The "feast of Stephen" is St Stephen's Day, in case the obvious eluded you, as it did me for years.
But was he real? we ask in our 21st C voices. Did he actually exist? There is record of his life from a few decades after his purported reign (as a Duke or Prince, probably not a king in Bohemia in the 10th C), and even more there is record of his death around 927.

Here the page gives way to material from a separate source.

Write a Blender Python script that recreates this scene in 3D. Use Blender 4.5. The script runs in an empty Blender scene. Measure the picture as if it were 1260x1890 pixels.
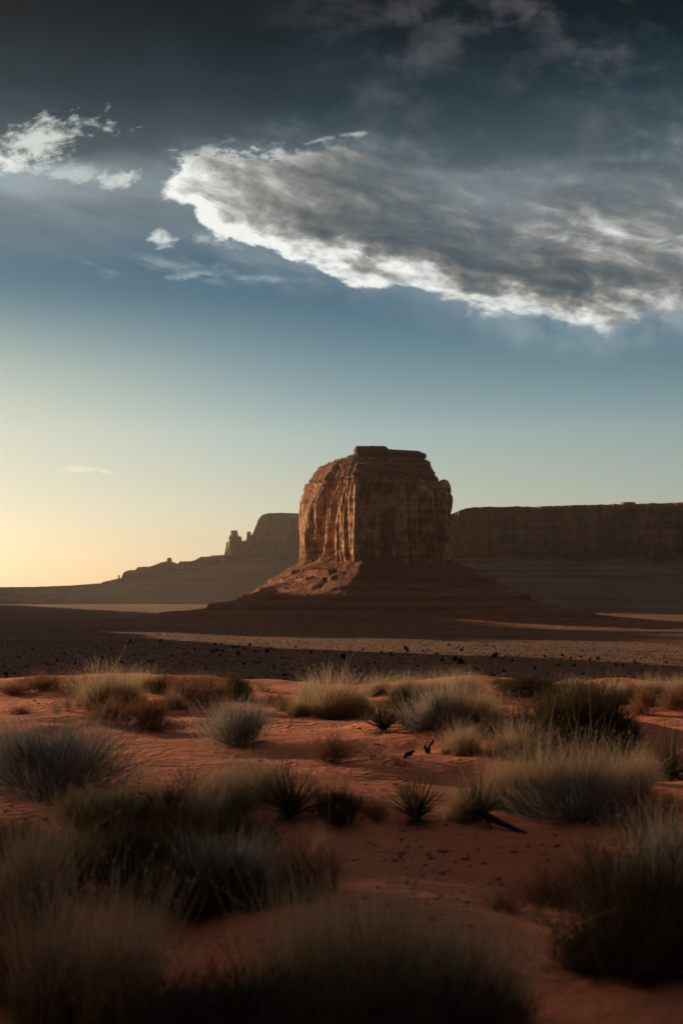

Well okay, but was he notably Christian? More than those around him? We ask the wrong question. The writers of songs, histories, poems, and epics were not focused on their subject but on their many audiences. To tell a story of a good king was to declare to both royalty and subjects what a Good King should be like. You found a likely candidate, who had been declared a saint or had a cult springing up around him or inspired some large collection of people and you imbued him with all the good qualities. Wenceslas was reported to have diverted a battle to a single combat between himself and another local ruler. His motive might have been vainglory, or tactical because he thought himself the superior fighter or his army the inferior force, but what got passed on is that he wanted to spared his retinue, each of whom he loved dearly, from any bloodshed, taking it upon himself instead. Not because there was any evidence that this was true, but because that is what a really good king was supposed to do, and the composers of legends wanted to make that point so that other kings would take that point.
Christianity was a bit of a chancy thing in that part of Europe. It was his grandfather who supposedly converted and his parents founded churches in Prague, but still the rumors persisted that some of them remained pagan. Getting baptised and going to Mass regularly and saying nice things about Jesus and the Church usually qualified you for being regarded as Christian, no matter what your other actions were. As it was in the days of Lot, who mostly only got one thing right, figuring out which god he was going to point to at key moments.
To those of us who have studied history this seems sloppy, however quaint and romantic it might be. We would consider it beneath us to treat history this way. We want TRUTH, dammit.
Oh yeah? JFK anyone? Civil War Generals? Gandhi? Einstein? Have we ever wanted the truth? And each era does so well at casting out the myths of the previous ones - in order to make room on the shelf for its own.